Na entrevista a seguir, concedida por telefone, o
oceanólogo explica que a transposição está sendo cogitada pela questão da
“facilidade” que o rio Paraíba oferece em termos de localização. Contudo,
adverte, “por ser próximo dos centros consumidores, ele também é extremamente
exigido pela agricultura, pela produção de energia e outros usos. E, se a
transposição for feita, daqui a pouco se corre o risco de faltar água para a
produção de energia elétrica. Se isso acontecer, as termoelétricas terão de
funcionar e o custo da energia aumentará ainda mais”.

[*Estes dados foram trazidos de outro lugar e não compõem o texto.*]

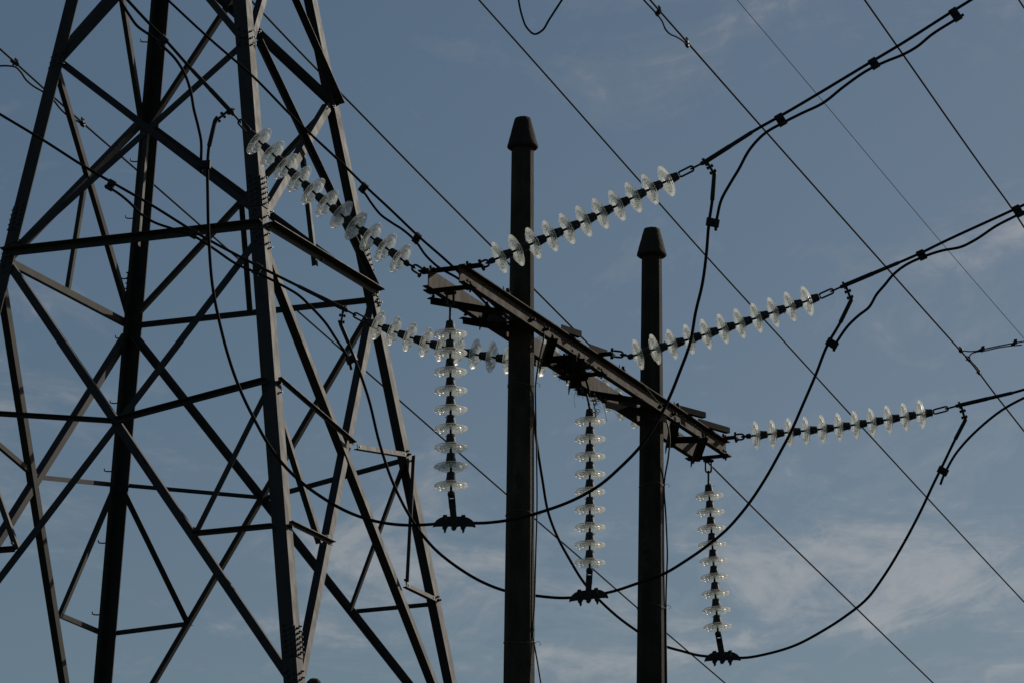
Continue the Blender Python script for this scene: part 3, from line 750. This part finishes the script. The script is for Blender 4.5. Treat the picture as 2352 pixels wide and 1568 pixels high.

Lembrando o caso da transposição do rio São Francisco,
que se estende desde 2007, Zee alerta para o fato de que “muitas vezes se pensa
em fazer uma transposição e se faz um canal artificial ligando um lado a outro
do rio, mas só a extensão do canal precisa de um volume de água enorme para
manter esse canal funcionando. Ocorre que às vezes essa questão não é vista, e
se perde muita água por evaporação”. E acrescenta: “Essa questão precisa ser
discutida, porque antes de uma decisão política é preciso ter um estudo técnico
para mostrar as alternativas, o qual vai contribuir para ajudar a tomar uma
decisão”.
Foto: www.greenmeeting.org
David Zee é graduado em Engenharia Civil pela
Universidade Presbiteriana Mackenzie, mestre em Oceanografia pela Universidade
da Flórida e doutor em Geografia pela Universidade Federal do Rio de Janeiro –
UFRJ.
Confira a entrevista
IHU On-Line – Como avalia a possibilidade de
transposição do rio Paraíba do Sul para Cantareira?
David Zee – Avalio essa situação como uma das últimas
alternativas. Precisamos encontrar alternativas que são de melhor solução antes
de ir diretamente para a transposição. Quais seriam essas alternativas?
Primeiro, as empresas de produção/distribuição de água dos estados deveriam
fazer a lição de casa, ou seja, minimizar os prejuízos em relação ao
desperdício de água — a média no Brasil é de 40% de perda da água produzida.
Em São Paulo, perde-se 32% da água, e no Rio de
Janeiro, 38%, seja por meio da distribuição ou dos “gatos”. Então, antes de
retirar água dos mananciais esgotados, porque os rios já estão sobrecarregados,
é preciso reduzir as perdas e aumentar a eficiência. Se conseguirmos melhorar
em 50% a eficiência, isso significa 20% de água a mais e talvez seja
desnecessária a transposição do Paraíba do Sul. Antes de retirar da natureza,
temos de pensar o que é possível fazer.
IHU On-Line – Pode explicar as características da
Bacia do rio Paraíba e por quais razões se cogita a transposição dessa bacia?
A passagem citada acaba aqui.